For the 2018 edition, 15 thrill-seekers came forward to participate. The youngest of the contestants recently turned 18. The oldest is over 60.

“I’m in this race to fulfill my dream. I want to discover myself, to be alone with nature and with my team. I’m not in this for victory, I just wanted to take part,” said 18-year-old Alisa Ishchenko.

The route is divided into 25 stages. Every day the drivers travel an average of about 100 km along mixed terrain, through rivers and streams, valleys and woods. Part of the route will pass along the eastern coast of Kamchatka, with a view of the Bering Sea.

Photo: Oleg Belov / NaDV.ru

Contestants start preparations several months in advance. This year there is even a contestant from as far away as Moscow. Vyacheslav Demchenko has been driving sleds for more than 10 years.

“I participated in many competitions, won a fair few prizes too,” Demchenko told Asia Times. “But, in the Far East everything is different. Nature here is very beautiful, but the conditions are harsh. That’s why it’s more interesting.”

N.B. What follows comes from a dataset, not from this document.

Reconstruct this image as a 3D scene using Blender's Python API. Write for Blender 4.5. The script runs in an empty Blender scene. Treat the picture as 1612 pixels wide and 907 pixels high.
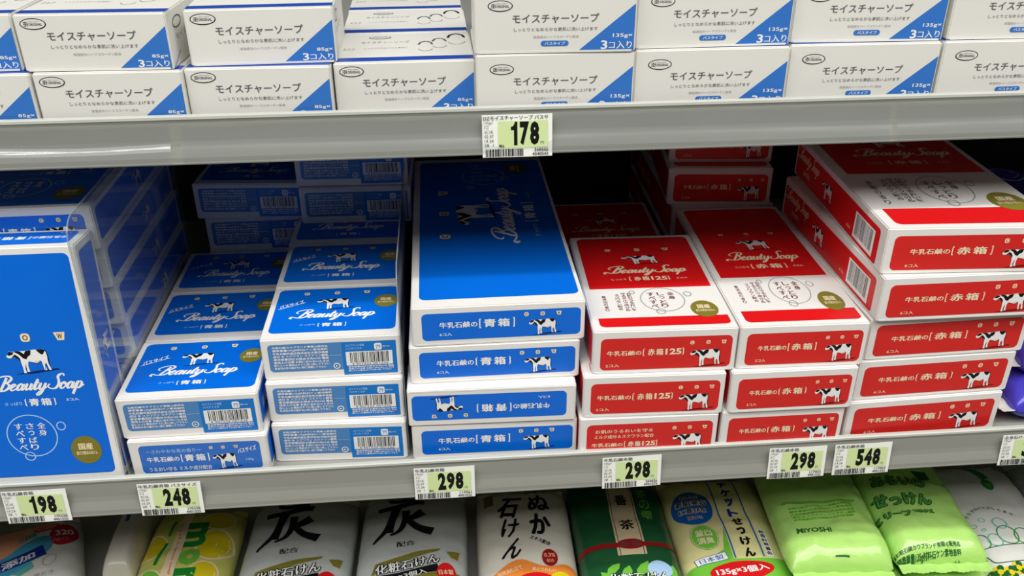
import bpy, bmesh, math, random
from mathutils import Vector, Matrix, noise

random.seed(7)
SC = bpy.context.scene
COL = SC.collection

# ------------------------------------------------------------------ camera, light, exposure
F_PX, PITCH, YAW, ROLL = 1413.06, math.radians(28.452), math.radians(4.5337), math.radians(-0.2932)
cam_data = bpy.data.cameras.new('camera')
cam_data.sensor_width = 36.0
cam_data.lens = 36.0 * F_PX / 1612.0
cam_data.clip_start = 0.02
cam = bpy.data.objects.new('camera', cam_data)
COL.objects.link(cam)
_fw = Vector((math.sin(YAW) * math.cos(PITCH), math.cos(YAW) * math.cos(PITCH), -math.sin(PITCH)))
_rt = Vector((math.cos(YAW), -math.sin(YAW), 0))
_up = _rt.cross(_fw)
_r2 = math.cos(ROLL) * _rt + math.sin(ROLL) * _up
_u2 = -math.sin(ROLL) * _rt + math.cos(ROLL) * _up
cam.matrix_world = Matrix(((_r2.x, _u2.x, -_fw.x, 0.0), (_r2.y, _u2.y, -_fw.y, -0.54772),
                           (_r2.z, _u2.z, -_fw.z, 0.44325), (0, 0, 0, 1)))
SC.camera = cam

world = bpy.data.worlds.new('shop_ambient')
SC.world = world
world.use_nodes = True
world.node_tree.nodes['Background'].inputs[0].default_value = (0.93, 0.97, 1.0, 1)
world.node_tree.nodes['Background'].inputs[1].default_value = 0.02


def ceiling_strip(x, y, z, length, width, watts):
    """one row of the shop's ceiling fluorescents, shining straight down"""
    d = bpy.data.lights.new('ceiling_tube_light', 'AREA')
    d.shape = 'RECTANGLE'
    d.size, d.size_y = length, width
    d.energy = watts
    d.color = (1.0, 0.985, 0.95)
    o = bpy.data.objects.new('ceiling_tube_light', d)
    o.location = (x, y, z)
    COL.objects.link(o)


ceiling_strip(0.0, -0.60, 1.75, 5.0, 0.09, 26)
ceiling_strip(0.0, -1.10, 1.75, 5.0, 1.20, 84)

SC.view_settings.view_transform = 'Standard'
SC.view_settings.look = 'None'
SC.view_settings.exposure = 0.0
SC.view_settings.gamma = 1.0
SC.view_settings.use_curve_mapping = False


# ------------------------------------------------------------------ materials
def lin(c):
    c /= 255.0
    return c / 12.92 if c <= 0.04045 else ((c + 0.055) / 1.055) ** 2.4


MATS = {}


def mat(name, rgb, rough=0.4, spec=0.5, metal=0.0, coat=0.0, noise_amt=0.0, noise_scale=60.0, bump=0.0):
    if name in MATS:
        return MATS[name]
    m = bpy.data.materials.new(name)
    m.use_nodes = True
    nt = m.node_tree
    b = nt.nodes['Principled BSDF']
    col = (lin(rgb[0]), lin(rgb[1]), lin(rgb[2]), 1)
    b.inputs['Base Color'].default_value = col
    b.inputs['Roughness'].default_value = rough
    b.inputs['Specular IOR Level'].default_value = spec
    b.inputs['Metallic'].default_value = metal
    b.inputs['Coat Weight'].default_value = coat
    b.inputs['Coat Roughness'].default_value = 0.12
    if noise_amt > 0 or bump > 0:
        tc = nt.nodes.new('ShaderNodeTexCoord')
        nz = nt.nodes.new('ShaderNodeTexNoise')
        nz.inputs['Scale'].default_value = noise_scale
        nz.inputs['Detail'].default_value = 4
        nt.links.new(tc.outputs['Object'], nz.inputs['Vector'])
        if noise_amt > 0:
            mx = nt.nodes.new('ShaderNodeMix')
            mx.data_type = 'RGBA'
            mx.inputs[6].default_value = tuple(c * (1 - noise_amt) for c in col[:3]) + (1,)
            mx.inputs[7].default_value = tuple(min(1, c * (1 + noise_amt)) for c in col[:3]) + (1,)
            nt.links.new(nz.outputs['Fac'], mx.inputs[0])
            nt.links.new(mx.outputs[2], b.inputs['Base Color'])
        if bump > 0:
            bp = nt.nodes.new('ShaderNodeBump')
            bp.inputs['Strength'].default_value = bump
            bp.inputs['Distance'].default_value = 0.004
            nt.links.new(nz.outputs['Fac'], bp.inputs['Height'])
            nt.links.new(bp.outputs['Normal'], b.inputs['Normal'])
    MATS[name] = m
    return m


def clear_mat(name, gloss_tint=0.9, tint=(0.93, 0.95, 0.96), rough=0.08, haze=0.0):
    """thin clear plastic: see-through with a Fresnel sheen and a little milkiness"""
    m = bpy.data.materials.new(name)
    m.use_nodes = True
    nt = m.node_tree
    nt.nodes.clear()
    out = nt.nodes.new('ShaderNodeOutputMaterial')
    tr = nt.nodes.new('ShaderNodeBsdfTransparent')
    tr.inputs[0].default_value = tint + (1,)
    gl = nt.nodes.new('ShaderNodeBsdfGlossy')
    gl.inputs['Color'].default_value = (gloss_tint,) * 3 + (1,)
    gl.inputs['Roughness'].default_value = rough
    df = nt.nodes.new('ShaderNodeBsdfDiffuse')
    df.inputs['Color'].default_value = (0.75, 0.78, 0.78, 1)
    lw = nt.nodes.new('ShaderNodeLayerWeight')   # Schlick sheen of a thin sheet, the same from both sides
    lw.inputs['Blend'].default_value = 0.5
    pw = nt.nodes.new('ShaderNodeMath')
    pw.operation = 'POWER'
    pw.inputs[1].default_value = 5.0
    fr = nt.nodes.new('ShaderNodeMath')
    fr.operation = 'MULTIPLY_ADD'
    fr.inputs[1].default_value = 0.9
    fr.inputs[2].default_value = 0.035
    nt.links.new(lw.outputs['Facing'], pw.inputs[0])
    nt.links.new(pw.outputs[0], fr.inputs[0])
    m1 = nt.nodes.new('ShaderNodeMixShader')
    m1.inputs[0].default_value = haze
    m2 = nt.nodes.new('ShaderNodeMixShader')
    nt.links.new(tr.outputs[0], m1.inputs[1])
    nt.links.new(df.outputs[0], m1.inputs[2])
    nt.links.new(fr.outputs[0], m2.inputs[0])
    nt.links.new(m1.outputs[0], m2.inputs[1])
    nt.links.new(gl.outputs[0], m2.inputs[2])
    nt.links.new(m2.outputs[0], out.inputs['Surface'])
    return m


CARD = mat('white_card', (236, 234, 230), 0.42, 0.4, noise_amt=0.012, noise_scale=25)
CARD_GREY = mat('milky_card', (232, 231, 224), 0.45, 0.4, noise_amt=0.012, noise_scale=25)
BLUE = mat('blue_print', (0, 108, 222), 0.36, 0.45)
BLUE_MID = mat('bright_blue_print', (10, 120, 206), 0.38, 0.45)
BLUE_DULL = mat('dull_blue_print', (78, 136, 196), 0.4, 0.45)
BLUE_LINE = mat('cornflower_print', (52, 116, 210), 0.4, 0.45)
NAVY = mat('navy_print', (36, 76, 176), 0.36, 0.5)
RED = mat('red_print', (222, 22, 26), 0.36, 0.45)
REDF = mat('brick_red_print', (218, 38, 34), 0.38, 0.45)
WHITE = mat('white_print', (244, 244, 242), 0.45, 0.3)
PALE = mat('pale_blue_print', (176, 212, 244), 0.45, 0.3)
CREAM = mat('cream_print', (246, 226, 190), 0.45, 0.3)
BLACK = mat('black_print', (16, 16, 18), 0.5, 0.3)
SHADOW_INK = mat('dark_navy_ink', (12, 36, 92), 0.5, 0.3)
SHADOW_RED = mat('dark_maroon_ink', (110, 14, 18), 0.5, 0.3)
OLIVE = mat('olive_print', (128, 122, 42), 0.45, 0.4)
OLIVE_D = mat('dark_olive_print', (104, 94, 40), 0.45, 0.4)
PINKUDDER = mat('pale_peach_print', (240, 214, 190), 0.45, 0.3)
GREYTXT = mat('grey_print', (98, 98, 104), 0.5, 0.3)
LGREYTXT = mat('light_grey_print', (160, 160, 160), 0.5, 0.3)
TRIBLUE = mat('triangle_blue_print', (56, 120, 205), 0.38, 0.45)
MAROON = mat('maroon_text_print', (120, 52, 56), 0.5, 0.3)
PAPER = mat('tag_paper', (246, 248, 240), 0.6, 0.25)
LIME = mat('tag_lime_print', (214, 232, 168), 0.6, 0.25)
RAIL = mat('grey_rail_plastic', (146, 146, 138), 0.30, 0.5, noise_amt=0.03, noise_scale=14)
RIM = mat('pale_rail_rim', (192, 194, 186), 0.34, 0.5)
METAL = mat('painted_shelf_metal', (150, 150, 144), 0.4, 0.5, noise_amt=0.02)
BACK = mat('dark_back_panel', (34, 32, 30), 0.7, 0.3, noise_amt=0.1, noise_scale=8)
FLOORM = mat('shop_floor_vinyl', (170, 165, 155), 0.4, 0.5, noise_amt=0.05, noise_scale=3)
CLEAR = clear_mat('clear_divider_plastic', haze=0.055)
CLEAR_EDGE = clear_mat('clear_divider_edge', tint=(0.75, 0.8, 0.82), haze=0.22)
COVER_DULL = clear_mat('scuffed_rail_cover', haze=0.07, rough=0.28)
COVER = clear_mat('clear_rail_cover', haze=0.04, rough=0.05)


# ------------------------------------------------------------------ object helpers
def tag(o, label, cat, group=None, kind=None):
    o['label'] = label
    o['category'] = cat
    if group:
        o['group'] = group
    if kind:
        o['kind'] = kind
    return o


def link_mesh(name, me, parent=None, mats=()):
    o = bpy.data.objects.new(name, me)
    COL.objects.link(o)
    for m in mats:
        me.materials.append(m)
    if parent:
        o.parent = parent
    return o


def box_bm(x0, x1, y0, y1, z0, z1, bevel=0.0, seg=1, bm=None):
    own = bm is None
    if own:
        bm = bmesh.new()
    vs = [bm.verts.new((x, y, z)) for x in (x0, x1) for y in (y0, y1) for z in (z0, z1)]
    fs = [(0, 1, 3, 2), (4, 6, 7, 5), (0, 4, 5, 1), (2, 3, 7, 6), (0, 2, 6, 4), (1, 5, 7, 3)]
    faces = [bm.faces.new([vs[i] for i in f]) for f in fs]
    if bevel > 0:
        es = list({e for f in faces for e in f.edges})
        bmesh.ops.bevel(bm, geom=es, offset=bevel, segments=seg, affect='EDGES', clamp_overlap=True)
    return bm


def bm_obj(name, bm, mats, parent=None, smooth=False):
    bmesh.ops.recalc_face_normals(bm, faces=bm.faces)
    me = bpy.data.meshes.new(name)
    bm.to_mesh(me)
    bm.free()
    if smooth:
        for p in me.polygons:
            p.use_smooth = True
    return link_mesh(name, me, parent, mats)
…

The race will last about a month. Exact dates are not set because bad weather can affect schedules. There are times when storms prevent travel on sleds for several days.

Photo: Oleg Belov / NaDV.ru

After the race ends, the winners collect their prizes. Last year’s edition had a prize fund of 8.5 million rubles (US$149,000), according to the TASS news agency.

One of the prizes is an award for the contestant who is seen as the ‘Most Loyal to Traditions of the North.’ To qualify, the driver has to have spent the entire race in a traditional sled and attired in national dress.

This year, the route will span about 2,100 kilometers – which will break the Beringia’s previous record.

“To get into [our] Book, it is necessary that at least one dog team from the beginning to the end fulfills all the race conditions,” said Alexei Svistunov, editor-in-chief of a Russia record-keeping agency that publishes its own ‘Book of Records.’